In C, the way around this is to pass a pointer to a variable:

void foo(int *bar)
{
  *bar = *bar + 1;
}

int main(void)
{
  int x = 0;
  printf("x before foo = %d\n", x);
  foo(&x);
  printf("x after foo = %d\n", x);
  return 0;
}

Now the output of the program is

x before foo = 0
x after foo = 1

This time, the formal parameter bar is not an int, but a pointer to int, and it receives the address of x (given by the expression &x in the call to foo), not the value contained in x. The expression *bar means "get the value in the location bar points to", so *bar = *bar + 1 corresponds to x = x + 1.

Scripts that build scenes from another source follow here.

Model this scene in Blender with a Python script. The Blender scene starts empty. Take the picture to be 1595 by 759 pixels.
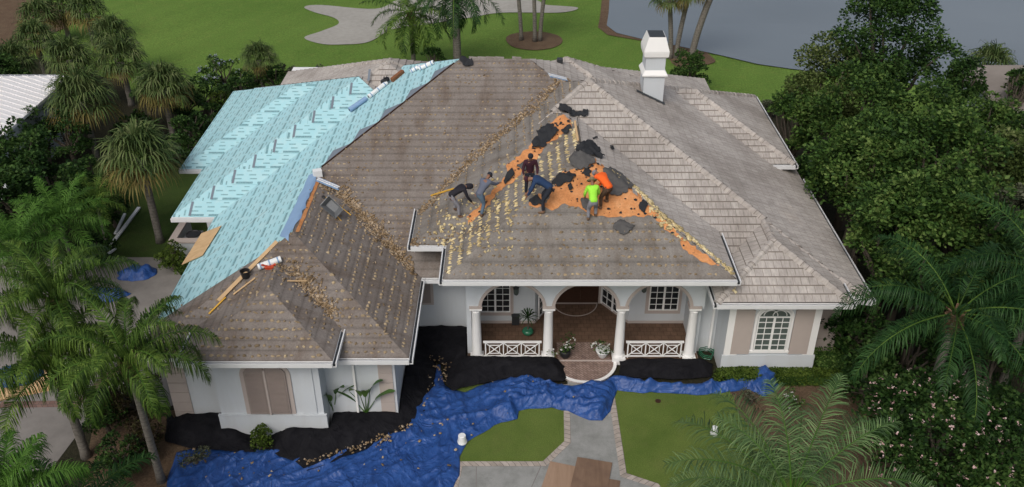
import bpy, bmesh, math, random
import numpy as np
from mathutils import Vector, Matrix, noise
R = math.radians
random.seed(7); rng = np.random.default_rng(7)
scn = bpy.context.scene
C = scn.collection

# ---------------------------------------------------------------- camera, world, sun, exposure
CAMH, PITCH, FPX, CX, CY = 25.3, R(31.6), 1409.0, 797.5, 379.5
cam = bpy.data.objects.new('camera', bpy.data.cameras.new('camera'))
C.objects.link(cam); scn.camera = cam
cam.location = (0, 0, CAMH); cam.rotation_euler = (math.pi/2-PITCH, 0, 0)
cam.data.sensor_width = 36; cam.data.lens = 36*FPX/1595
cam.data.clip_start = 0.3; cam.data.clip_end = 3000
SUN_EL, SUN_AZ = R(48), R(205)     # azimuth measured from +Y clockwise
w = bpy.data.worlds.new('World'); scn.world = w; w.use_nodes = True
nt = w.node_tree; bg = nt.nodes['Background']
sky = nt.nodes.new('ShaderNodeTexSky'); sky.sky_type = 'NISHITA'; sky.sun_disc = False
sky.sun_elevation = SUN_EL; sky.sun_rotation = SUN_AZ
sky.air_density = 1.0; sky.dust_density = 6.0; sky.ozone_density = 1.0
hs = nt.nodes.new('ShaderNodeHueSaturation'); hs.inputs['Saturation'].default_value = 0.6
nt.links.new(sky.outputs[0], hs.inputs['Color']); nt.links.new(hs.outputs[0], bg.inputs[0])
bg.inputs[1].default_value = 0.12
sd = bpy.data.lights.new('sun', 'SUN'); sd.energy = 0.8; sd.angle = R(28); sd.color = (1, .965, .92)
so = bpy.data.objects.new('sun', sd); C.objects.link(so)
dv = Vector((math.sin(SUN_AZ)*math.cos(SUN_EL), math.cos(SUN_AZ)*math.cos(SUN_EL), math.sin(SUN_EL)))
so.rotation_euler = dv.to_track_quat('Z', 'Y').to_euler()
scn.view_settings.view_transform = 'Standard'; scn.view_settings.look = 'None'
scn.view_settings.gamma = 1.0; scn.view_settings.exposure = 0.06

# ---------------------------------------------------------------- measuring helpers (photo pixel -> place)
_c, _s = math.cos(PITCH), math.sin(PITCH)
def ray(px, py):
    u = (px-CX)/FPX; v = -(py-CY)/FPX
    return (u, _c+v*_s, -_s+v*_c)
def at(px, py, z=0.0):
    d = ray(px, py); t = (z-CAMH)/d[2]
    return Vector((d[0]*t, d[1]*t, z))
def atY(px, py, Y):
    d = ray(px, py); t = Y/d[1]
    return Vector((d[0]*t, Y, CAMH+d[2]*t))

# ---------------------------------------------------------------- tagging and mesh helpers
def tag(o, label=None, cat=None, group=None, kind=None):
    if label: o['label'] = label
    if cat: o['category'] = cat
    if group: o['group'] = group
    if kind: o['kind'] = kind
    return o
def empty(name, loc=(0,0,0), rz=0):
    o = bpy.data.objects.new(name, None); C.objects.link(o)
    o.location = loc; o.rotation_euler = (0, 0, rz); o.empty_display_size = .2
    return o
class MB:
    def __init__(s): s.v = []; s.f = []; s.uv = {}
    def add(s, vs, fs, uv=None):
        b = len(s.v); s.v.extend([tuple(p) for p in vs])
        for i, f in enumerate(fs):
            if uv: s.uv[len(s.f)] = [uv[k] for k in f]
            s.f.append([b+k for k in f])
    def poly(s, vs, uv=None): s.add(vs, [list(range(len(vs)))], uv)
    def box(s, x0, x1, y0, y1, z0, z1, M=None):
        vs = [Vector(p) for p in ((x0,y0,z0),(x1,y0,z0),(x1,y1,z0),(x0,y1,z0),(x0,y0,z1),(x1,y0,z1),(x1,y1,z1),(x0,y1,z1))]
        if M is not None: vs = [M @ p for p in vs]
        s.add(vs, [(0,3,2,1),(4,5,6,7),(0,1,5,4),(1,2,6,5),(2,3,7,6),(3,0,4,7)])
    def bar(s, a, b, w, h=None, up=(0,0,1)):
        a = Vector(a); b = Vector(b); h = h or w; d = b-a
        if d.length < 1e-6: return
        q = d.normalized(); u = Vector(up)
        if abs(q.dot(u)) > .98: u = Vector((1,0,0))
        x = q.cross(u).normalized(); y = x.cross(q)
        M = Matrix((x, q, y)).transposed().to_4x4(); M.translation = a
        s.box(-w/2, w/2, 0, d.length, -h/2, h/2, M)
    def tube(s, pts, rad, n=8, cap=True):
        pts = [Vector(p) for p in pts]
        if not hasattr(rad, '__len__'): rad = [rad]*len(pts)
        base = len(s.v); px = None
        for i, p in enumerate(pts):
            d = (pts[min(i+1, len(pts)-1)]-pts[max(i-1, 0)]).normalized()
            if px is None: px = d.orthogonal().normalized()
            px = (px-d*px.dot(d))
            px = px.normalized() if px.length > 1e-5 else d.orthogonal().normalized()
            py = d.cross(px)
            for k in range(n):
                a = 2*math.pi*k/n; s.v.append(tuple(p+(px*math.cos(a)+py*math.sin(a))*rad[i]))
        for i in range(len(pts)-1):
            for k in range(n):
                k2 = (k+1) % n
                s.f.append([base+i*n+k, base+i*n+k2, base+(i+1)*n+k2, base+(i+1)*n+k])
        if cap:
            s.f.append([base+k for k in range(n)][::-1]); s.f.append([base+(len(pts)-1)*n+k for k in range(n)])
    def lathe(s, prof, c=(0,0,0), n=20, M=None):
        base = len(s.v); c = Vector(c)
        for r, z in prof:
            for k in range(n):
                a = 2*math.pi*k/n; p = Vector((r*math.cos(a), r*math.sin(a), z))
                if M is not None: p = M @ p
                s.v.append(tuple(p+c))
        for i in range(len(prof)-1):
            for k in range(n):
                k2 = (k+1) % n
                s.f.append([base+i*n+k, base+i*n+k2, base+(i+1)*n+k2, base+(i+1)*n+k])
        s.f.append([base+k for k in range(n)][::-1]); s.f.append([base+(len(prof)-1)*n+k for k in range(n)])
    def build(s, name, mat, parent=None, smooth=False, bevel=0):
        me = bpy.data.meshes.new(name); me.from_pydata(s.v, [], s.f)
        if s.uv:
            ul = me.uv_layers.new(name='UVMap').data
            for pi, p in enumerate(me.polygons):
                if pi in s.uv:
                    for li, q in zip(p.loop_indices, s.uv[pi]): ul[li].uv = q
        me.validate(); me.update()
        if mat: me.materials.append(mat)
        if smooth: me.polygons.foreach_set('use_smooth', [True]*len(me.polygons))
        o = bpy.data.objects.new(name, me); C.objects.link(o)
        if parent: o.parent = parent
        if bevel:
            m = o.modifiers.new('bevel', 'BEVEL'); m.width = bevel; m.segments = 2; m.limit_method = 'ANGLE'
        return o
def npmesh(name, V, F, mat, parent=None, smooth=False):
    """V (n,3) float, F (m,k) int"""
    me = bpy.data.meshes.new(name); V = np.asarray(V, dtype=np.float32); F = np.asarray(F, dtype=np.int32)
    me.vertices.add(len(V)); me.vertices.foreach_set('co', V.ravel())
    k = F.shape[1]; me.loops.add(F.size); me.loops.foreach_set('vertex_index', F.ravel())
    me.polygons.add(len(F)); me.polygons.foreach_set('loop_start', np.arange(0, F.size, k, dtype=np.int32))
    me.update(calc_edges=True)
    if smooth: me.polygons.foreach_set('use_smooth', np.ones(len(F), dtype=bool))
    me.materials.append(mat)
    o = bpy.data.objects.new(name, me); C.objects.link(o)
    if parent: o.parent = parent
    return o
def copy_tree(o, parent=None):
    c = o.copy(); C.objects.link(c); c.parent = parent
    for ch in list(o.children): copy_tree(ch, c)
    return c

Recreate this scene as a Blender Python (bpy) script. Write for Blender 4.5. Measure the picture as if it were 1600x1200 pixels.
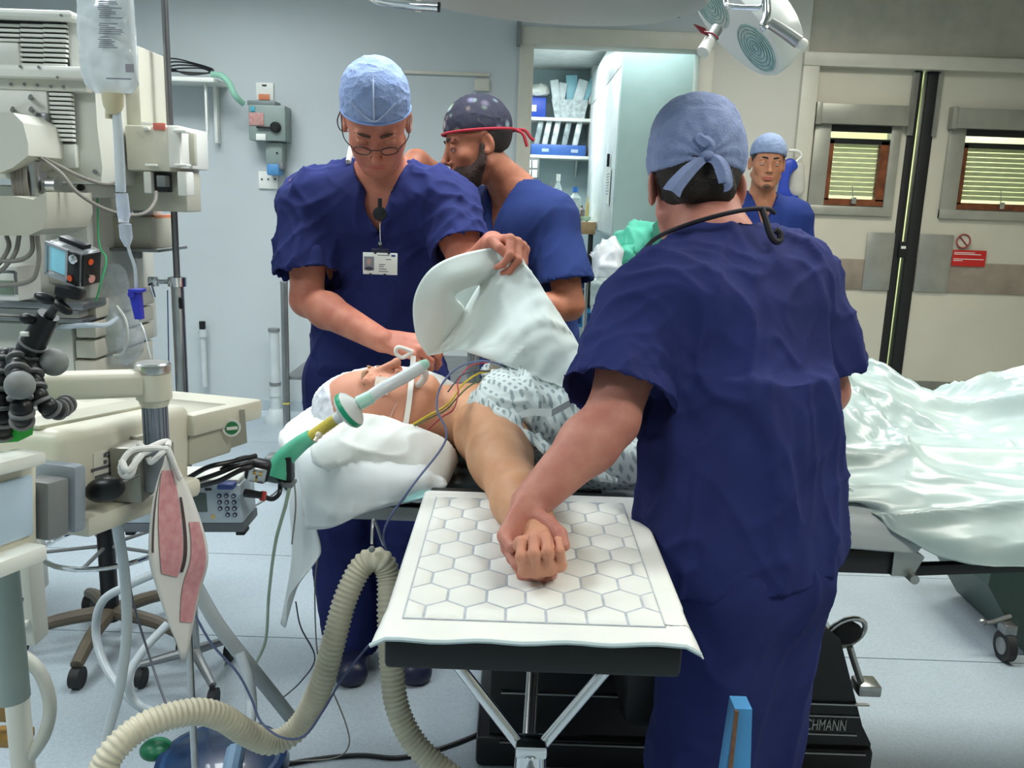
import bpy, bmesh, math, random
import numpy as np
from mathutils import Vector, Matrix, Quaternion
random.seed(4)
for o in list(bpy.data.objects): bpy.data.objects.remove(o)
SC = bpy.context.scene
COL = SC.collection
# ---------------------------------------------------------------- camera
FPX = 1350.0; PITCH = math.radians(11.9); ROLL = math.radians(2.0); CAMH = 1.42
CF = Vector((0, math.cos(PITCH), -math.sin(PITCH)))
_u0 = Vector((0, math.sin(PITCH), math.cos(PITCH)))
CR = Vector((math.cos(ROLL), 0, 0)) + math.sin(ROLL) * _u0
CU = Vector((-math.sin(ROLL), 0, 0)) + math.cos(ROLL) * _u0
cam = bpy.data.cameras.new('camera'); cam.sensor_width = 36; cam.lens = 36 * FPX / 1600
cam.clip_start = 0.05; cam.clip_end = 60
co = bpy.data.objects.new('camera', cam); COL.objects.link(co)
co.matrix_world = Matrix(((CR.x, CU.x, -CF.x, 0), (CR.y, CU.y, -CF.y, 0), (CR.z, CU.z, -CF.z, CAMH), (0, 0, 0, 1)))
SC.camera = co
def at(px, py, Y):
    d = CF + CR * ((px - 800) / FPX) + CU * ((600 - py) / FPX); t = Y / d.y
    return Vector((d.x * t, Y, CAMH + d.z * t))
def atz(px, py, z):
    d = CF + CR * ((px - 800) / FPX) + CU * ((600 - py) / FPX); t = (z - CAMH) / d.z
    return Vector((d.x * t, d.y * t, z))
# ---------------------------------------------------------------- world, lights, exposure
w = bpy.data.worlds.new('world'); SC.world = w; w.use_nodes = True
w.node_tree.nodes['Background'].inputs[0].default_value = (0.75, 0.85, 1, 1)
w.node_tree.nodes['Background'].inputs[1].default_value = 0.4
SC.view_settings.view_transform = 'Standard'; SC.view_settings.look = 'None'
SC.view_settings.exposure = 0.0; SC.view_settings.gamma = 1.0; SC.view_settings.use_curve_mapping = False
SC.cycles.max_bounces = 7; SC.cycles.diffuse_bounces = 4; SC.cycles.glossy_bounces = 3
SC.cycles.transmission_bounces = 5; SC.cycles.transparent_max_bounces = 8
SC.cycles.sample_clamp_indirect = 4.0; SC.cycles.caustics_reflective = False; SC.cycles.caustics_refractive = False
CEIL = 2.95
def area(name, loc, size, power, col, rot=(0, 0, 0), spread=180):
    l = bpy.data.lights.new(name, 'AREA'); l.shape = 'RECTANGLE'; l.size = size[0]; l.size_y = size[1]
    l.energy = power; l.color = col; l.spread = math.radians(spread)
    o = bpy.data.objects.new(name, l); o.location = loc; o.rotation_euler = rot; COL.objects.link(o)
    return o
# fluorescent luminaires recessed in the ceiling (their panels are built with the ceiling below)
LUM = [(-1.9, 0.2, 34), (1.5, 0.2, 30), (-1.9, 2.3, 40), (0.1, 2.3, 40), (1.9, 2.3, 28), (-1.7, 4.2, 30), (1.6, 4.2, 26)]
for i, (x, y, p) in enumerate(LUM):
    area('luminaire_light', (x, y, CEIL - 0.06), (1.15, 0.55), p, (0.93, 0.97, 1.0) if x < 1.0 else (1.0, 0.955, 0.85), spread=150)
area('store_lamp_and_fill', (0.1, 6.15, 2.6), (0.9, 0.3), 9, (0.88, 0.97, 1.0))  # added fill without a fixture, brightens the front of the store
area('store_lamp_and_fill', (0.75, 5.84, 2.66), (0.7, 0.25), 5, (0.88, 0.97, 1.0))  # second added fill, lifts the teal cupboard end panel
area('store_lamp_and_fill', (0.1, 7.6, 2.6), (0.9, 0.5), 34, (0.88, 0.97, 1.0))
area('corridor_light', (2.3, 7.2, 2.4), (2.2, 0.5), 70, (1.0, 1.0, 0.84))
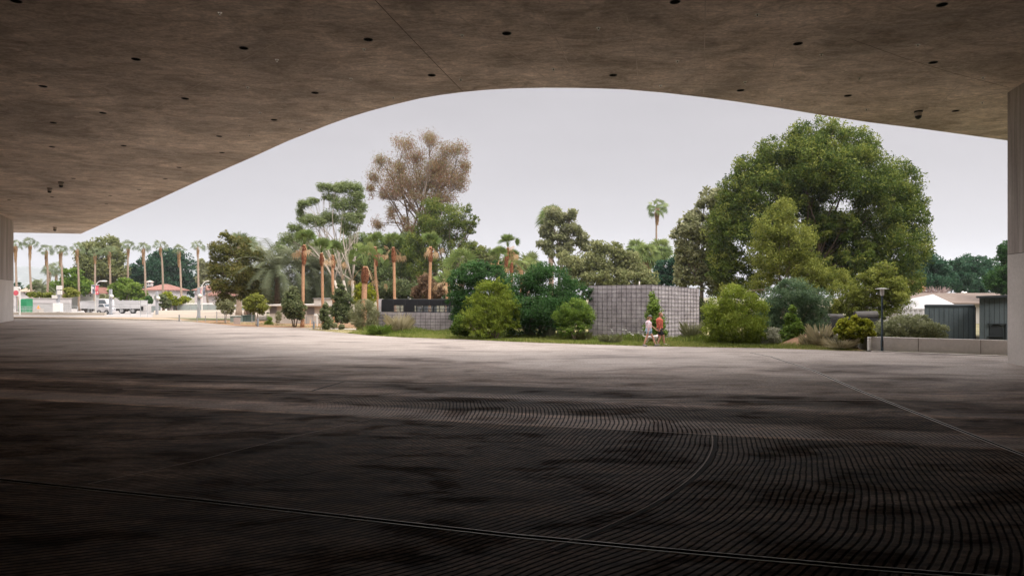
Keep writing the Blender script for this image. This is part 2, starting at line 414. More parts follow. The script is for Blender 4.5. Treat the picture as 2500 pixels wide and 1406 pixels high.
m = MB(); m.prism([(-110, -18.6), (60, -18.6), (60, -18), (-110, -18)], 0, ZC + .9); m.build('rear_light_block', PIER, bld)  # unseen wall added behind the camera to block light
m = MB(); m.prism([(60, -18), (60.6, -18), (60.6, 17), (60, 17)], 0, ZC + .9); m.build('side_light_block', PIER, bld)  # unseen, added to keep light out on the right
m = MB(); m.prism([(-60.6, -18), (-60, -18), (-60, 20), (-60.6, 20)], 0, ZC); m.build('side_light_block', PIER, bld)  # unseen, added to keep light out on the left
# joints and form marks on the soffit
JD = plain('dark joint line', (.10, .075, .055), .9, .1, 3)  # dark colour of the joints themselves
JL = plain('cement bleed line', (.50, .42, .34), .9, .2, 3)
def joint(name, pts, w, mat, dz=.004):
    m = MB(); q = [CL(*p) for p in pts]
    for i in range(len(q)-1):
        a, b = np.array(q[i]), np.array(q[i+1]); d = b-a; d /= np.linalg.norm(d); nrm = np.array((-d[1], d[0]))*w/2
        c = [a-nrm, b-nrm, b+nrm, a+nrm]
        m.prism([tuple(x) for x in c], ZC-dz, ZC+.05)
    m.build(name, mat, bld)
joint('construction_joint', [(905, -25), (915, 0), (960, 48), (1005, 95), (1075, 168), (1130, 224)], .022, JD)
joint('construction_joint', [(2075, 95), (2200, 140), (2330, 180), (2463, 214)], .014, JD)
joint('construction_joint', [(2463, 224), (2305, 249)], .012, JD)
for pts in ([(1315, 0), (1350, 80), (1395, 170)], [(1530, 40), (1552, 130), (1560, 215)], [(1722, 0), (1718, 230)], [(1900, 115), (1865, 250)],
            [(2345, 205), (2240, 306)], [(715, 200), (1060, 40), (1250, 10)], [(1380, 135), (1560, 90)], [(60, 60), (520, 150), (900, 190)], [(240, 340), (700, 90)], [(1640, 30), (2080, 180)], [(1120, 40), (1330, 190)]):
    joint('form_line', pts, .03, JL, .003)

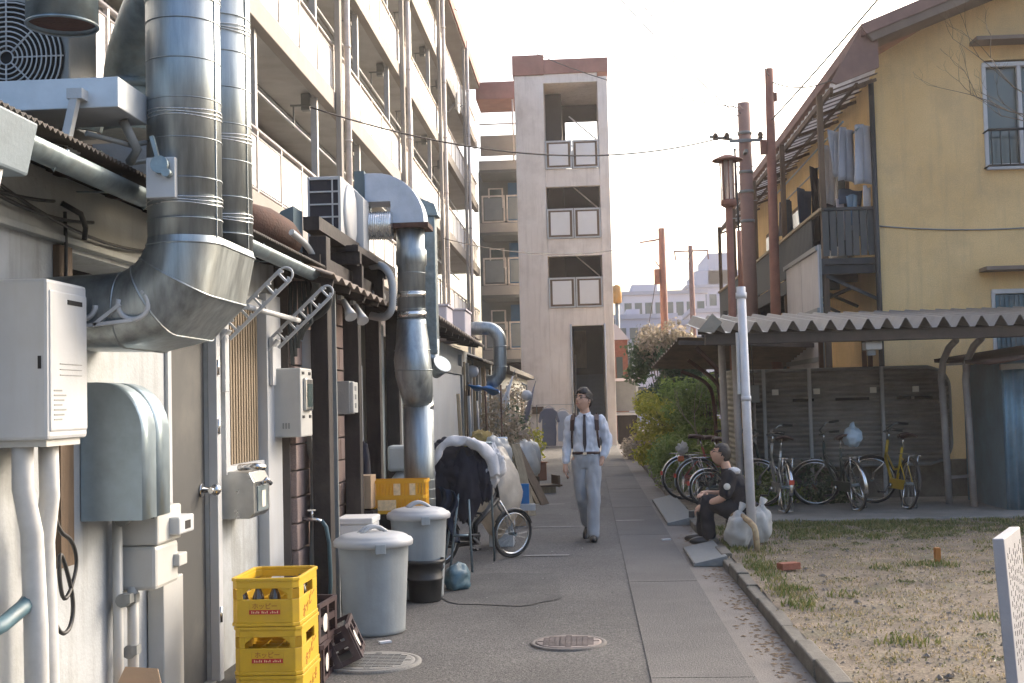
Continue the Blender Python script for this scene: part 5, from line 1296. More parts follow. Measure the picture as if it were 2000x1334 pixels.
tq = MB(); path = [(-1.53, 11.82, .9), (-1.5, 11.8, 1.02), (-1.42, 11.8, 1.16), (-1.32, 11.82, 1.23), (-1.2, 11.82, 1.235), (-1.08, 11.84, 1.2), (-.98, 11.86, 1.12), (-.93, 11.88, 1.0), (-.91, 11.9, .88)]
P_ = []; r_l = []
for i in range(len(path) - 1):
    for k in range(6): t_ = (i + k / 6) / (len(path) - 1); P_.append(Vector(path[i]).lerp(Vector(path[i + 1]), k / 6)); r_l.append(.036 + .022 * t_)
tq.tube(P_, r_l, 20); lump(tq, (-.93, 11.93, .98), .09, .07, .18, .5, 2.4, 41, 30, 20); lump(tq, (-1.53, 11.83, .9), .05, .05, .08, .4, 2.4, 42, 20, 14)
tq.v = [tuple(Vector(v) + Vector((noise.noise(Vector(v) * 8), noise.noise(Vector(v) * 8 + Vector((9, 0, 0))), noise.noise(Vector(v) * 8 + Vector((0, 9, 0))))) * .04 + Vector((0, 0, .006 * math.sin(v[0] * 60 + v[1] * 90)))) for v in tq.v]
tag(tq.build('towel', towel, None, org=(-1.2, 12, 1.2)), 'long white towel slung across the dark jacket', 'towel')
tag(MB().box(-1.2, -1.15, 11.835, 11.85, 1.18, 1.22).build('price_tag', mat('yellow_tag', (.6, .5, .05), .6), None, org=(-1.17, 11.84, 1.2)), 'small yellow tag on the dark jacket', 'tag')
# plastic covered heap behind
tag(lump(MB(), (-1.02, 13.5, .62), .26, .4, .46, .16, 1.7, 8, 40, 26, flat=.03).build('plastic_covered_heap', coverm, None, org=(-1.02, 13.5, 0)), 'cream plastic sheet bulging over a heap behind the bicycle', 'plastic sheet')
o = thing('paper_box', 'white carton with yellow mark behind the bicycle wheel', 'box', (-.98, 13.85, 0)); MB().box(-1.13, -.86, 13.6, 13.95, .005, .4).build('box_body', whitep, o, bevel=.004); MB().box(-1.06, -.98, 13.592, 13.5995, .22, .33).build('printed_mark', yel, o)
o = MB().bar((-.82, 17.2, .0), (-1.05, 17.5, 1.0), .14, .025).build('wooden_plank', palewood, None, org=(-.9, 17.3, 0)); tag(o, 'weathered wooden plank leaning beside the plastic heap', 'plank')
o = thing('folded_sign', 'bright blue and white boards stacked low beside the plank', 'board', (-.85, 15.8, 0)); MB().box(-1.0, -.78, 15.7, 15.75, .25, .55).build('board', bluetarp, o); MB().box(-.98, -.7, 15.6, 15.66, .22, .3).build('board', whitep, o); MB().box(-1.05, -.8, 15.78, 15.9, 0, .5).build('board', card, o)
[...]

Since scanf() needs to write to its arguments, it expects those arguments to typed as pointers. The "%d" conversion specifier expects the corresponding argument to be a pointer to int (int *), the "%u" conversion specifier expects a pointer to unsigned int (unsigned *), "%s" expects a pointer to char (char *), "%f" expects a pointer to float (float *), etc. In your example, since a is typed int, you need to use the expression &a to get a pointer.

Note that if a were already a pointer type, you would not need to use the & operator in the call to scanf():

int main(void)
{
  int a, *pa;      // declare pa as a pointer to int
  ...
  pa = &a;         // assign address of a to pa
  scanf("%d", pa); // scanf() will write to a through pa
  ...
}

Note also that when passing an array to a function (such as when using the "%s" conversion specifier to read a string), you don't need to use the & operator; the array expression will implicitly be converted to a pointer type:

int main(void)
{
  char name[20];
  ...
  scanf("%19s", name); // name implicitly converted from "char [20]" to "char *"
  ...
}